Last week, I wrote an essay about how I’ve made peace with this life of resistance, and I hope you’ll join me both in giving in to the work ahead and being open to the hard lessons we might learn along the way. Whatever we find on the other side of this moment will be key in rearranging the party lines drawn in the sand. It could make way for something enlightened, something big, something stronger than ever. It could look like a kind of coalition, one not divided by single issues or individual belief systems, but instead, one that coalesces around a deep and real universal desire to save our shared humanity from itself. This doesn’t mean we accept the racism and bigotry and misogyny and cruelty, but it does ask us to be open to answers about the “why” and “how” of how we got here that we maybe aren’t expecting.

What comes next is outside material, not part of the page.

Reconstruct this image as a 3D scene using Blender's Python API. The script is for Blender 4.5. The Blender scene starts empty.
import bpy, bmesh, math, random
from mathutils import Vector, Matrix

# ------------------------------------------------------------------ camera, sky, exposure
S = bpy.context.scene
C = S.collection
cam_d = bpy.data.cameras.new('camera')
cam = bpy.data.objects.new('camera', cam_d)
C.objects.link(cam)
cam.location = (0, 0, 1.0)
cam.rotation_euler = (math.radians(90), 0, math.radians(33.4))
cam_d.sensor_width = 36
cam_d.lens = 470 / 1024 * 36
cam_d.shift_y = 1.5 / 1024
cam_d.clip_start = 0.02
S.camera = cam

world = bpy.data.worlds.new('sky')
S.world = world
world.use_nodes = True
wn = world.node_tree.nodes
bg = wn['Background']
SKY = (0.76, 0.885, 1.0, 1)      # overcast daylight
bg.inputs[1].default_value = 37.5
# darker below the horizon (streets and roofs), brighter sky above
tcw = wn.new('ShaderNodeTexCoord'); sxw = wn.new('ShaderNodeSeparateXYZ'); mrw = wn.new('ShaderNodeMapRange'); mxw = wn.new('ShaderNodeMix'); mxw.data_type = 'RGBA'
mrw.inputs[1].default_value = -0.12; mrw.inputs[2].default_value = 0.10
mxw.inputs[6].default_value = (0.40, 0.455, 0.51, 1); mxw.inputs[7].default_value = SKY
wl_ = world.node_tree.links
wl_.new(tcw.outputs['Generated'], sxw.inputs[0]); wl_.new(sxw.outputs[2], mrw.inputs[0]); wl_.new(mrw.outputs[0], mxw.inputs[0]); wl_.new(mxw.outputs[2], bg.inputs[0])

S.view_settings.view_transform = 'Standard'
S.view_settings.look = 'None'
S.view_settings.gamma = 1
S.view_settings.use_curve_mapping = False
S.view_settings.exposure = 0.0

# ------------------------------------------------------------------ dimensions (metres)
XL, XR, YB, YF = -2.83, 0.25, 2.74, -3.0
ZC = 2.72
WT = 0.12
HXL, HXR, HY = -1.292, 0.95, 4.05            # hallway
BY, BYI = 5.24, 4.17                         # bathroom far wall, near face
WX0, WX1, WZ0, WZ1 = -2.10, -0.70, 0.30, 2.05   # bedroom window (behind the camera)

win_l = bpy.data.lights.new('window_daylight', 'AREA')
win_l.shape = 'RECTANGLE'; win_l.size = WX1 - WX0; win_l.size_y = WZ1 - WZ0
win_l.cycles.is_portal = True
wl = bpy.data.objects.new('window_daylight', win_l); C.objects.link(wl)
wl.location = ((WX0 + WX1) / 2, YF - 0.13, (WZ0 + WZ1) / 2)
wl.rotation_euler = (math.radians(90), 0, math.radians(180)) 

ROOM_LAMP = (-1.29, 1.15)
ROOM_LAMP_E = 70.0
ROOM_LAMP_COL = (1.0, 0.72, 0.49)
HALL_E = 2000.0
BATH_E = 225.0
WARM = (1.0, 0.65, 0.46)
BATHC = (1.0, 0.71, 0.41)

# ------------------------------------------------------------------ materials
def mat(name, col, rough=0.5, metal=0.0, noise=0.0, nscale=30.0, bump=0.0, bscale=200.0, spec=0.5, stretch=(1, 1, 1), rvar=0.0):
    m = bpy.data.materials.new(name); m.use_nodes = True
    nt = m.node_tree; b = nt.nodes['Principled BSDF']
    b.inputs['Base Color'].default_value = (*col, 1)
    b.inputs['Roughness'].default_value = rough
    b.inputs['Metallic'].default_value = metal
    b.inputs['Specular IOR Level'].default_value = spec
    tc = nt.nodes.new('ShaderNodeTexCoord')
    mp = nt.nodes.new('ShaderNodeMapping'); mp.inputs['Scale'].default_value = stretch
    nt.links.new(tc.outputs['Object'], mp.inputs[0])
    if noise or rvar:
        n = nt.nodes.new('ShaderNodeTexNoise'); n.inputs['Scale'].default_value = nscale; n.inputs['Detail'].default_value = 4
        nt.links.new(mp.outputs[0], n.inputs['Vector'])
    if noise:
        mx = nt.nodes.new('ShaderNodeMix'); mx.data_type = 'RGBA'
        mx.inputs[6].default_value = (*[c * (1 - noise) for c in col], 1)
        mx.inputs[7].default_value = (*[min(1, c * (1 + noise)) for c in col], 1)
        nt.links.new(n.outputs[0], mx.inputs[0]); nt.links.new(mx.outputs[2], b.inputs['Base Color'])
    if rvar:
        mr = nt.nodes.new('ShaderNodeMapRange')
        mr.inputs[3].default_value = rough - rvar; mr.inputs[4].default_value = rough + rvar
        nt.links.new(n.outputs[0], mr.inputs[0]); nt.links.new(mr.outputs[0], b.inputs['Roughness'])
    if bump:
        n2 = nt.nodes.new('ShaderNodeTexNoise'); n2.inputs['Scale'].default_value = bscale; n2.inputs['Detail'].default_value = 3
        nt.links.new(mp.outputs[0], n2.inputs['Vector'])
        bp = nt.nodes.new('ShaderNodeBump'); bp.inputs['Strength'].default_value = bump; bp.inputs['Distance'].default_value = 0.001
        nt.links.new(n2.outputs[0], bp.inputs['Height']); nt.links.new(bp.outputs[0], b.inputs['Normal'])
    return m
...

The midterms are only two years away, and I want all of us to think about how we can be most useful between now and then. How our activism must be activated not just during presidential elections, but every day. It doesn’t have to be one mode of “go big or go home,” but it is a suggestion that we think differently about the work ahead and the way we are going to show up for it. What comes next cannot be an acquiescence to the obedience hate demands of us, but a persistence born out of an unshakable love for humankind and a shared belief in the world we want to build.
How are you holding up? What lessons have you learned in the last week or what lessons or questions are you starting to think about? Let me know in the comments.
A SPECIAL NOTE:
Given the results of the election last week and all that it’s brought up for so many of us, I’ve decided to host a second The Short and Sweet this month, our virtual live gathering over Zoom for our paid subscribers. Dr. Mindy Nettifee will once again be joining us, this time for a post-election degriefing, if you will. We’ll chat about the election and give some emotional marching orders for how to handle what might come next. Bring your journals, your big feelings, and your open hearts for the hard lessons ahead.
Mark your calendars: The post-election degriefing of The Short and Sweet with Dr. Mindy Nettifee will take place on Sunday, November 24th from 4pm-5pm ET.
You picked the Sunday the Saints are off, you know me too well. I am going to be in Taiwan, but I will do my best to make it.
Tyler Merritt's response defined it this way and it helped me zero in on what I've been feeling..."The results weren't surprising, but they were unexpected." Emotionally I'm swinging between flinging my middle finger at the sky, grieving with the earth, and then, resetting with the thought that no one deserves the harm that's coming, no matter who they voted for. The planet and all life deserve care and the environment to thrive. My focus will be on intently holding that philosophy while participating in this change wave where I can.... in between rage-grief cycles of course.